- The Washington Times - Saturday, July 14, 2001


Falling energy prices, lower interest rates and tax-rebate checks are expected to lift the economy in the second half of the year.

Economists said a report yesterday showing the biggest drop in wholesale prices in more than two years, led by falling energy costs, has helped renew their rebound hopes.

"There is reason to be optimistic about the economy's prospects," said Ken Mayland, chief economist at ClearView Economics in Cleveland.

Record declines in June in residential electricity and natural gas prices and a big drop in gasoline costs fueled the 0.4 percent decrease in the Labor Department's producer price index, which measures price pressures before they reach the consumer. It was the best performance on wholesale inflation in 28 months.

On Wall Street, the market shook off early losses and extended its rally to a second session as investors grew more confident about an economic turnaround.

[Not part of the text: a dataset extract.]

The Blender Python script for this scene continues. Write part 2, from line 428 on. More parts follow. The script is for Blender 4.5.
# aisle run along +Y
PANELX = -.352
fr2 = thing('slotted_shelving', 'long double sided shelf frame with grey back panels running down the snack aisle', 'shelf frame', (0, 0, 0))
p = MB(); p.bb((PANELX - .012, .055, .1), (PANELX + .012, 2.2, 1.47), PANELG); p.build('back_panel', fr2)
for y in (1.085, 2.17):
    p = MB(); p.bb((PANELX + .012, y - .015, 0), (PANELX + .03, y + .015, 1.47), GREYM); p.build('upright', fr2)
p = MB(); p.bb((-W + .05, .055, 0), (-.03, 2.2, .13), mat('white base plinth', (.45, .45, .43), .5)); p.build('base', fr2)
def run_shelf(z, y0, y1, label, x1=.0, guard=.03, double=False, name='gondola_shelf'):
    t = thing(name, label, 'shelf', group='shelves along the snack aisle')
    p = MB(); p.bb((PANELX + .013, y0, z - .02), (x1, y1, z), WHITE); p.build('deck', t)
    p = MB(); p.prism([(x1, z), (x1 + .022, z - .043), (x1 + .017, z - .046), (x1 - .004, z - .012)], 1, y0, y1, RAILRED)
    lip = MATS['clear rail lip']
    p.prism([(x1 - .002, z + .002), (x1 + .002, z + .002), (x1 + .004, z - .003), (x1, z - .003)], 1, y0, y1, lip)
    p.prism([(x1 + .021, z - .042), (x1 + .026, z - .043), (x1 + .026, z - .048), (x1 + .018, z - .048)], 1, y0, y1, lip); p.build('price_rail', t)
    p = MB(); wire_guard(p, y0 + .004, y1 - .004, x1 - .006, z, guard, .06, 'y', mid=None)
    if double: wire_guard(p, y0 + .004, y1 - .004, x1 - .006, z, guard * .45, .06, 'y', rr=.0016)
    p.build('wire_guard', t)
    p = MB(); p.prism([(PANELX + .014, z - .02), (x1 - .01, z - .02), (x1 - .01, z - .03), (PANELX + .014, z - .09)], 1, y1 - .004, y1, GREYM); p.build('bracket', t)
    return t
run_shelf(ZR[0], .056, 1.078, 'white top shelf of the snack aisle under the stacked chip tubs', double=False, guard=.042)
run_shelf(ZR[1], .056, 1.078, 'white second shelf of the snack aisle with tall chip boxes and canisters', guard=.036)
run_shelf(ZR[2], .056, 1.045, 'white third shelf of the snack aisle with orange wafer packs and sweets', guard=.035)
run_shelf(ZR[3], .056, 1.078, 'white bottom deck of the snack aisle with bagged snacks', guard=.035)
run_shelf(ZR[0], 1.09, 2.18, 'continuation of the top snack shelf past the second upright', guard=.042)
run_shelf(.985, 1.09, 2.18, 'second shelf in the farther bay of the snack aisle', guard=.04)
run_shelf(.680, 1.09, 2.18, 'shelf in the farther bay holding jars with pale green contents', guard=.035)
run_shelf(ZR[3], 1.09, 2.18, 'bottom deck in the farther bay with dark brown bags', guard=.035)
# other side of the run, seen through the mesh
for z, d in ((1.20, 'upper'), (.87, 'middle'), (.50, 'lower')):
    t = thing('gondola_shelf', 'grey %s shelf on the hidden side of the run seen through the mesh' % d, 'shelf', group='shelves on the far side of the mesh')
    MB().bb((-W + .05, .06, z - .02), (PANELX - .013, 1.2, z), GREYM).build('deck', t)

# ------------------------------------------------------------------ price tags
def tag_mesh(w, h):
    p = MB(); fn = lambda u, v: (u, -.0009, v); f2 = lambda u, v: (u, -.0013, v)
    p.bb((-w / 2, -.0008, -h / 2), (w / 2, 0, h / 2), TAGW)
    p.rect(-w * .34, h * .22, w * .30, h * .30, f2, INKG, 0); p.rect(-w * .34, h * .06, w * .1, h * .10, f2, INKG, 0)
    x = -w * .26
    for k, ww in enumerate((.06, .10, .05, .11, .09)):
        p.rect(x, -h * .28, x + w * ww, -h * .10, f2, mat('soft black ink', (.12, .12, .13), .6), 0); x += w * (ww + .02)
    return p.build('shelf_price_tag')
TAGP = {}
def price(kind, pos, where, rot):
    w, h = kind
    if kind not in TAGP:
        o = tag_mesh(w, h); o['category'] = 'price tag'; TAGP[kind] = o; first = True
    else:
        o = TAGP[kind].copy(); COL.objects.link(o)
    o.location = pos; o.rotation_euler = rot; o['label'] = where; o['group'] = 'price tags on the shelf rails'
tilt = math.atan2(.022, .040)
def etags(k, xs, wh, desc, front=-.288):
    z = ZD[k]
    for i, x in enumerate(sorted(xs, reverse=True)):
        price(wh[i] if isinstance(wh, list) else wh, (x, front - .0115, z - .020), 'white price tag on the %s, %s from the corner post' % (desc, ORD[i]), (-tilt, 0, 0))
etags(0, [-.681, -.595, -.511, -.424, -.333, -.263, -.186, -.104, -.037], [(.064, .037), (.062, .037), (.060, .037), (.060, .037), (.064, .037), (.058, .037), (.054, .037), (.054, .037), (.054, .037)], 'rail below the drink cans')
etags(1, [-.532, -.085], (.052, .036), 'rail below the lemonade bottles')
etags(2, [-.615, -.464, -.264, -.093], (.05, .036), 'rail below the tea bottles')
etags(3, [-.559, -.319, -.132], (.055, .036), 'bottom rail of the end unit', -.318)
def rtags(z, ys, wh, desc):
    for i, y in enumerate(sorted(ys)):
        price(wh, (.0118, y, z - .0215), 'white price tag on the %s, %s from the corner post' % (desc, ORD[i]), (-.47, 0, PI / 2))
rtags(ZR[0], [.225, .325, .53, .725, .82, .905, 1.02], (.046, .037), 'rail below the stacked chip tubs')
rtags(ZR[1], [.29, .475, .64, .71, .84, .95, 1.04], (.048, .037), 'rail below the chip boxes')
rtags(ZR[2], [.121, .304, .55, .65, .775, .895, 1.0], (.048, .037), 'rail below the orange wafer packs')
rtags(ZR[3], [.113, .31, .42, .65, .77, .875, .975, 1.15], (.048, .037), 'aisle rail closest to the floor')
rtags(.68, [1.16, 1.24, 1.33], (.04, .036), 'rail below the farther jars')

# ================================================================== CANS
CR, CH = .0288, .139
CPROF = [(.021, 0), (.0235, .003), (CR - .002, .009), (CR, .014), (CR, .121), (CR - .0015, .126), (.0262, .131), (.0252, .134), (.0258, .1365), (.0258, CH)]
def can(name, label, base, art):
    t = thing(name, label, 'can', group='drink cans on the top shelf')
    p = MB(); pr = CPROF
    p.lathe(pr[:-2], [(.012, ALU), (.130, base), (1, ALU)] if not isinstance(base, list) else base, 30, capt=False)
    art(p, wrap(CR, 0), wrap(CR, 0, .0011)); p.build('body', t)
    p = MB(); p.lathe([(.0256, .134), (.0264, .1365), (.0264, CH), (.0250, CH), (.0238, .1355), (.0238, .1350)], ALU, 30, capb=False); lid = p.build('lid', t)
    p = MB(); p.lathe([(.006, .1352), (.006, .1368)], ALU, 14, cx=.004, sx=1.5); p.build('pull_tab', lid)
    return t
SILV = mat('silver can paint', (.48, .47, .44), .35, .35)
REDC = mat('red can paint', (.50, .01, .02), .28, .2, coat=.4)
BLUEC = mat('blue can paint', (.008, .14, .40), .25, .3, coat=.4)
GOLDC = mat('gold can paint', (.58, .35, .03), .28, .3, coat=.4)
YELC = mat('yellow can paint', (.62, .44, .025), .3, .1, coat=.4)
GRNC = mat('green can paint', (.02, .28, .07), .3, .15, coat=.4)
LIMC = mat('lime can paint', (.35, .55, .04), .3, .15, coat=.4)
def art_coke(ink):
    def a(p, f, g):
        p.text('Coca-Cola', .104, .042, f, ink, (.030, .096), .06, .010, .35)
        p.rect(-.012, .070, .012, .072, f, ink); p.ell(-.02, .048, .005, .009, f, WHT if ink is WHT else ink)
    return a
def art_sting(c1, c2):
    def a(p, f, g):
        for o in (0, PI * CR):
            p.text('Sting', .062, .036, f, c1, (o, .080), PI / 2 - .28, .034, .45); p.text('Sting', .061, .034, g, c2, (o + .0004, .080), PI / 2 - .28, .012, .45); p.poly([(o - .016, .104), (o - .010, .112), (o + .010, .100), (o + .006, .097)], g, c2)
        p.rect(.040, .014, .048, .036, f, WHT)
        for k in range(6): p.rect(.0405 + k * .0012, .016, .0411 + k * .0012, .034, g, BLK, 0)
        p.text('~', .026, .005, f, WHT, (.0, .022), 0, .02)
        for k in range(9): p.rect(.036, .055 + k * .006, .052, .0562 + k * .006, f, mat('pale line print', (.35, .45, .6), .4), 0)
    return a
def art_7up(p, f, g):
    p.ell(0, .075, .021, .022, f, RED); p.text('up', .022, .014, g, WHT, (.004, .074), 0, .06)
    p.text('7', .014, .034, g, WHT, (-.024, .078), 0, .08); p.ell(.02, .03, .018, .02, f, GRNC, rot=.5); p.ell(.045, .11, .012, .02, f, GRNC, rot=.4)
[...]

Analysts were encouraged by the upturn because they had expected a sell-off after the market's rally Thursday, when the Dow industrials gained 237 points and the Nasdaq Composite Index climbed 103. With little positive news about earnings and the economy, investors have limited many buying sprees to one day at a time. Yesterday was the third straight day of gains for the Dow and Nasdaq.

"This is just a darn good follow-through to big gains," said Scott Bleier, chief investment strategist at Prime Charter Ltd.

The Dow Jones Industrial Average closed yesterday up 60.07 at 10,539.06, after falling as much as 46 in early trading.

The broader market also finished higher. The Nasdaq rose 9.05 to 2,084.79, and the Standard & Poor's 500 advanced 7.54 to 1,215.68.

The White House took credit for the improved economic outlook, citing the tax-refund checks some taxpayers will start getting next week as part of President Bush's $1.35 trillion tax-cut package.

"There is plenty of private-sector credible evidence that the tax cut will bring the economy back," said White House spokesman Ari Fleischer.

Economic growth has slowed dramatically since last summer. Analysts expect that growth in the April-June quarter will come in at a weak annual rate of 0.5 percent even worse than the 1.2 percent growth for the first three months of the year.

But economists think consumers will keep the economy out of a full-blown recession by increasing spending in coming months, reflecting the tax cut passed by Congress and lower interest rates.

"The tax cut will be arriving just in the nick of time," said Bruce Steinberg, chief economist with Merrill Lynch.

A surge in job losses hasn't made consumers totally close their wallets. A second report yesterday showed that retail sales rose 0.2 percent in June, pushed up by a strong 1.5 percent surge in sales of new cars.

Restaurants and electronic, drug, appliance and general merchandise stores also posted good gains. But sales were weak at apparel, sporting goods and grocery stores. Service station store sales fell sharply with the drop in gasoline prices.

Motorists this summer have been getting a break at the gas pump after world crude oil prices eased and refiners rushed to fill shortages that developed during the spring.

Economists had predicted that energy prices would retreat following a sharp run-up last winter caused by a shortage of supplies.

Wholesale energy costs plunged 2.5 percent, the biggest one-month decline since a 3.5 percent drop in April 2000. Gasoline prices fell by 3.7 percent, the biggest drop since last August. Also, record drops were posted in residential energy costs at 1.5 percent and natural gas prices at 5.8 percent.

Analysts said the good news on inflation could make way for more interest-rate cuts. The Federal Reserve already has cut interest rates six times this year. The Fed's next meeting is Aug. 20.

The drop in wholesale prices left inflation at this level rising at an annual rate of 2.4 percent through the first six months of this year, far better than last year's 3.6 percent.

The news was just as good when volatile energy and food prices were excluded. The "core rate" of inflation edged up just 0.1 percent in June, even better than the 0.2 percent increases in April and May. So far this year, the core rate of inflation at the wholesale level is rising at an annual rate of 1.6 percent.